- **Challenge**: Print the listing below in its entirety, character for character.

- **Information provided**:
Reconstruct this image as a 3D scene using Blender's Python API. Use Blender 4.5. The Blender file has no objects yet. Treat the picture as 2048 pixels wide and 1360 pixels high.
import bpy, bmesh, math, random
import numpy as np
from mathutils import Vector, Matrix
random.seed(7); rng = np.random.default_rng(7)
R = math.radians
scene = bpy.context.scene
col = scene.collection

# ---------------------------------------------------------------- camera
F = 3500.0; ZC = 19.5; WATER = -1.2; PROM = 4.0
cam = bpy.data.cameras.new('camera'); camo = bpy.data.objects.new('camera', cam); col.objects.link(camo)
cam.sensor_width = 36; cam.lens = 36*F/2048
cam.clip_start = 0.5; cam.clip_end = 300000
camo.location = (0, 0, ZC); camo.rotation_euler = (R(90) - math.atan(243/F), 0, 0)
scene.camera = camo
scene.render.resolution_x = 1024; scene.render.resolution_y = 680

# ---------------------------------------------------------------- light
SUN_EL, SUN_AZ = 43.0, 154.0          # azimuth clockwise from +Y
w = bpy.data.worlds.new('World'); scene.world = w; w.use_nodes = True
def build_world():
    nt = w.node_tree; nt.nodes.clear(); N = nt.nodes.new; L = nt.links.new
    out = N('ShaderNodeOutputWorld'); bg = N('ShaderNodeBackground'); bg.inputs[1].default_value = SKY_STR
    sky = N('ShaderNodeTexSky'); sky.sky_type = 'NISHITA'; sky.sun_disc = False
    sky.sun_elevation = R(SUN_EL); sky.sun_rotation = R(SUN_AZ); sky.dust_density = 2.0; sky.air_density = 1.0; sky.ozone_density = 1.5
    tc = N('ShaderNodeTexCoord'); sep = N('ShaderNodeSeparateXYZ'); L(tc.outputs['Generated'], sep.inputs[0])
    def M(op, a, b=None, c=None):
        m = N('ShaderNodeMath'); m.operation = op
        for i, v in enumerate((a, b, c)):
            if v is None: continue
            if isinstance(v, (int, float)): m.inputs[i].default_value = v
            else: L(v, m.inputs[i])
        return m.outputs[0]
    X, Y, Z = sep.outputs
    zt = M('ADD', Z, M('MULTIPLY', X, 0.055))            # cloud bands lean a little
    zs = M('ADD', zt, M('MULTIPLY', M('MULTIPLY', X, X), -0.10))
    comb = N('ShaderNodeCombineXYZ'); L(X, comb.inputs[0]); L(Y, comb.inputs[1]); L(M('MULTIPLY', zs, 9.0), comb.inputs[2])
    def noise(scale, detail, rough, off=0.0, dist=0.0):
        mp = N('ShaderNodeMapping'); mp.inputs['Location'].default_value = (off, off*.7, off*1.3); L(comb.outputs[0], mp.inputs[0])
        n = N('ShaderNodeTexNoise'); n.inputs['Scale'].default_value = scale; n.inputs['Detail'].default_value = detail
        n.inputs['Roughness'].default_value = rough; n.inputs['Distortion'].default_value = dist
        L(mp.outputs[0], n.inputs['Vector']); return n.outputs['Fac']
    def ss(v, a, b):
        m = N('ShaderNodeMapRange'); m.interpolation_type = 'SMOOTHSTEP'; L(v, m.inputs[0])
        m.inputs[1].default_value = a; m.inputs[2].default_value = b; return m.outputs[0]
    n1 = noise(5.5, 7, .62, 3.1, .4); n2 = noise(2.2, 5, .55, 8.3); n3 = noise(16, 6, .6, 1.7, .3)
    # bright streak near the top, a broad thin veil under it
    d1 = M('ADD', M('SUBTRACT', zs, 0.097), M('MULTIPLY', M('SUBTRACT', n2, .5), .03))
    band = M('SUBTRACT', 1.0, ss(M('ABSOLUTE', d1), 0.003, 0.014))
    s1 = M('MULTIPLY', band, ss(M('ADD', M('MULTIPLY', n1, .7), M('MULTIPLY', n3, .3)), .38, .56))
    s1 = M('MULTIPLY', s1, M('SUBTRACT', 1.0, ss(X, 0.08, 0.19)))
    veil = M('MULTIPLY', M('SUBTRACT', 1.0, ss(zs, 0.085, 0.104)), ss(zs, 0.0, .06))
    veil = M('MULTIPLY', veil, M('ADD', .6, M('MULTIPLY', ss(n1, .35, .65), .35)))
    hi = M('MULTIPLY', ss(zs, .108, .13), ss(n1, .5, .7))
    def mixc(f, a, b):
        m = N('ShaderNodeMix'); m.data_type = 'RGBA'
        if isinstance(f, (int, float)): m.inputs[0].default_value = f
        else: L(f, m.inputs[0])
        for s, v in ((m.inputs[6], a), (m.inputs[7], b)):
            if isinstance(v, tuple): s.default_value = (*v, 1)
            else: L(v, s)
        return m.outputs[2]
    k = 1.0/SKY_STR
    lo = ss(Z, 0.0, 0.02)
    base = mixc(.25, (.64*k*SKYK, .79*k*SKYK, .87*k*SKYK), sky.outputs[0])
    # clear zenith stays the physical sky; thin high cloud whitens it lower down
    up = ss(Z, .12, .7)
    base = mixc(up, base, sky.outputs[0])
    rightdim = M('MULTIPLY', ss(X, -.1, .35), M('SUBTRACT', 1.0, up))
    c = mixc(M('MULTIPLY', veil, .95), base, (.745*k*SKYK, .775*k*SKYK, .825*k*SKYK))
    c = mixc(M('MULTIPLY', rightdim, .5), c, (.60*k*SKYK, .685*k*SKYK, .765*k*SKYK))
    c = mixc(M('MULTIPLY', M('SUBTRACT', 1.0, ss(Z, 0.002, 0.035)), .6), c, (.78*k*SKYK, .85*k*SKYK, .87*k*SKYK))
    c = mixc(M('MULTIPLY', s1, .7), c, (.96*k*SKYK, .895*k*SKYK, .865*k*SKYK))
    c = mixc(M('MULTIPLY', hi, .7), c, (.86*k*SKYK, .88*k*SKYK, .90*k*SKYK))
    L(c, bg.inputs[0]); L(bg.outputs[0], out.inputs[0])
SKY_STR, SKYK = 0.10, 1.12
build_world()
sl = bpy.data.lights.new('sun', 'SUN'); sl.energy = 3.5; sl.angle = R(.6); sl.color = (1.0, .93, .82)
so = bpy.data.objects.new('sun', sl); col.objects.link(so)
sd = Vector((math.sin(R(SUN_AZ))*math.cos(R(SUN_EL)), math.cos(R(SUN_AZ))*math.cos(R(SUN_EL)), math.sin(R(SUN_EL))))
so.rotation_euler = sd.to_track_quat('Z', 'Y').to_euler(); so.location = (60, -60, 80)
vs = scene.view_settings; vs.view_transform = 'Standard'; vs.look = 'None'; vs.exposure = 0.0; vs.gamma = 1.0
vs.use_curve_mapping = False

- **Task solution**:
Reconstruct this image as a 3D scene using Blender's Python API. Use Blender 4.5. The Blender file has no objects yet. Treat the picture as 2048 pixels wide and 1360 pixels high.
import bpy, bmesh, math, random
import numpy as np
from mathutils import Vector, Matrix
random.seed(7); rng = np.random.default_rng(7)
R = math.radians
scene = bpy.context.scene
col = scene.collection

# ---------------------------------------------------------------- camera
F = 3500.0; ZC = 19.5; WATER = -1.2; PROM = 4.0
cam = bpy.data.cameras.new('camera'); camo = bpy.data.objects.new('camera', cam); col.objects.link(camo)
cam.sensor_width = 36; cam.lens = 36*F/2048
cam.clip_start = 0.5; cam.clip_end = 300000
camo.location = (0, 0, ZC); camo.rotation_euler = (R(90) - math.atan(243/F), 0, 0)
scene.camera = camo
scene.render.resolution_x = 1024; scene.render.resolution_y = 680

# ---------------------------------------------------------------- light
SUN_EL, SUN_AZ = 43.0, 154.0          # azimuth clockwise from +Y
w = bpy.data.worlds.new('World'); scene.world = w; w.use_nodes = True
def build_world():
    nt = w.node_tree; nt.nodes.clear(); N = nt.nodes.new; L = nt.links.new
    out = N('ShaderNodeOutputWorld'); bg = N('ShaderNodeBackground'); bg.inputs[1].default_value = SKY_STR
    sky = N('ShaderNodeTexSky'); sky.sky_type = 'NISHITA'; sky.sun_disc = False
    sky.sun_elevation = R(SUN_EL); sky.sun_rotation = R(SUN_AZ); sky.dust_density = 2.0; sky.air_density = 1.0; sky.ozone_density = 1.5
    tc = N('ShaderNodeTexCoord'); sep = N('ShaderNodeSeparateXYZ'); L(tc.outputs['Generated'], sep.inputs[0])
    def M(op, a, b=None, c=None):
        m = N('ShaderNodeMath'); m.operation = op
        for i, v in enumerate((a, b, c)):
            if v is None: continue
            if isinstance(v, (int, float)): m.inputs[i].default_value = v
            else: L(v, m.inputs[i])
        return m.outputs[0]
    X, Y, Z = sep.outputs
    zt = M('ADD', Z, M('MULTIPLY', X, 0.055))            # cloud bands lean a little
    zs = M('ADD', zt, M('MULTIPLY', M('MULTIPLY', X, X), -0.10))
    comb = N('ShaderNodeCombineXYZ'); L(X, comb.inputs[0]); L(Y, comb.inputs[1]); L(M('MULTIPLY', zs, 9.0), comb.inputs[2])
    def noise(scale, detail, rough, off=0.0, dist=0.0):
        mp = N('ShaderNodeMapping'); mp.inputs['Location'].default_value = (off, off*.7, off*1.3); L(comb.outputs[0], mp.inputs[0])
        n = N('ShaderNodeTexNoise'); n.inputs['Scale'].default_value = scale; n.inputs['Detail'].default_value = detail
        n.inputs['Roughness'].default_value = rough; n.inputs['Distortion'].default_value = dist
        L(mp.outputs[0], n.inputs['Vector']); return n.outputs['Fac']
    def ss(v, a, b):
        m = N('ShaderNodeMapRange'); m.interpolation_type = 'SMOOTHSTEP'; L(v, m.inputs[0])
        m.inputs[1].default_value = a; m.inputs[2].default_value = b; return m.outputs[0]
    n1 = noise(5.5, 7, .62, 3.1, .4); n2 = noise(2.2, 5, .55, 8.3); n3 = noise(16, 6, .6, 1.7, .3)
    # bright streak near the top, a broad thin veil under it
    d1 = M('ADD', M('SUBTRACT', zs, 0.097), M('MULTIPLY', M('SUBTRACT', n2, .5), .03))
    band = M('SUBTRACT', 1.0, ss(M('ABSOLUTE', d1), 0.003, 0.014))
    s1 = M('MULTIPLY', band, ss(M('ADD', M('MULTIPLY', n1, .7), M('MULTIPLY', n3, .3)), .38, .56))
    s1 = M('MULTIPLY', s1, M('SUBTRACT', 1.0, ss(X, 0.08, 0.19)))
    veil = M('MULTIPLY', M('SUBTRACT', 1.0, ss(zs, 0.085, 0.104)), ss(zs, 0.0, .06))
    veil = M('MULTIPLY', veil, M('ADD', .6, M('MULTIPLY', ss(n1, .35, .65), .35)))
    hi = M('MULTIPLY', ss(zs, .108, .13), ss(n1, .5, .7))
    def mixc(f, a, b):
        m = N('ShaderNodeMix'); m.data_type = 'RGBA'
        if isinstance(f, (int, float)): m.inputs[0].default_value = f
        else: L(f, m.inputs[0])
        for s, v in ((m.inputs[6], a), (m.inputs[7], b)):
            if isinstance(v, tuple): s.default_value = (*v, 1)
            else: L(v, s)
        return m.outputs[2]
    k = 1.0/SKY_STR
    lo = ss(Z, 0.0, 0.02)
    base = mixc(.25, (.64*k*SKYK, .79*k*SKYK, .87*k*SKYK), sky.outputs[0])
    # clear zenith stays the physical sky; thin high cloud whitens it lower down
    up = ss(Z, .12, .7)
    base = mixc(up, base, sky.outputs[0])
    rightdim = M('MULTIPLY', ss(X, -.1, .35), M('SUBTRACT', 1.0, up))
    c = mixc(M('MULTIPLY', veil, .95), base, (.745*k*SKYK, .775*k*SKYK, .825*k*SKYK))
    c = mixc(M('MULTIPLY', rightdim, .5), c, (.60*k*SKYK, .685*k*SKYK, .765*k*SKYK))
    c = mixc(M('MULTIPLY', M('SUBTRACT', 1.0, ss(Z, 0.002, 0.035)), .6), c, (.78*k*SKYK, .85*k*SKYK, .87*k*SKYK))
    c = mixc(M('MULTIPLY', s1, .7), c, (.96*k*SKYK, .895*k*SKYK, .865*k*SKYK))
    c = mixc(M('MULTIPLY', hi, .7), c, (.86*k*SKYK, .88*k*SKYK, .90*k*SKYK))
    L(c, bg.inputs[0]); L(bg.outputs[0], out.inputs[0])
SKY_STR, SKYK = 0.10, 1.12
build_world()
sl = bpy.data.lights.new('sun', 'SUN'); sl.energy = 3.5; sl.angle = R(.6); sl.color = (1.0, .93, .82)
so = bpy.data.objects.new('sun', sl); col.objects.link(so)
sd = Vector((math.sin(R(SUN_AZ))*math.cos(R(SUN_EL)), math.cos(R(SUN_AZ))*math.cos(R(SUN_EL)), math.sin(R(SUN_EL))))
so.rotation_euler = sd.to_track_quat('Z', 'Y').to_euler(); so.location = (60, -60, 80)
vs = scene.view_settings; vs.view_transform = 'Standard'; vs.look = 'None'; vs.exposure = 0.0; vs.gamma = 1.0
vs.use_curve_mapping = False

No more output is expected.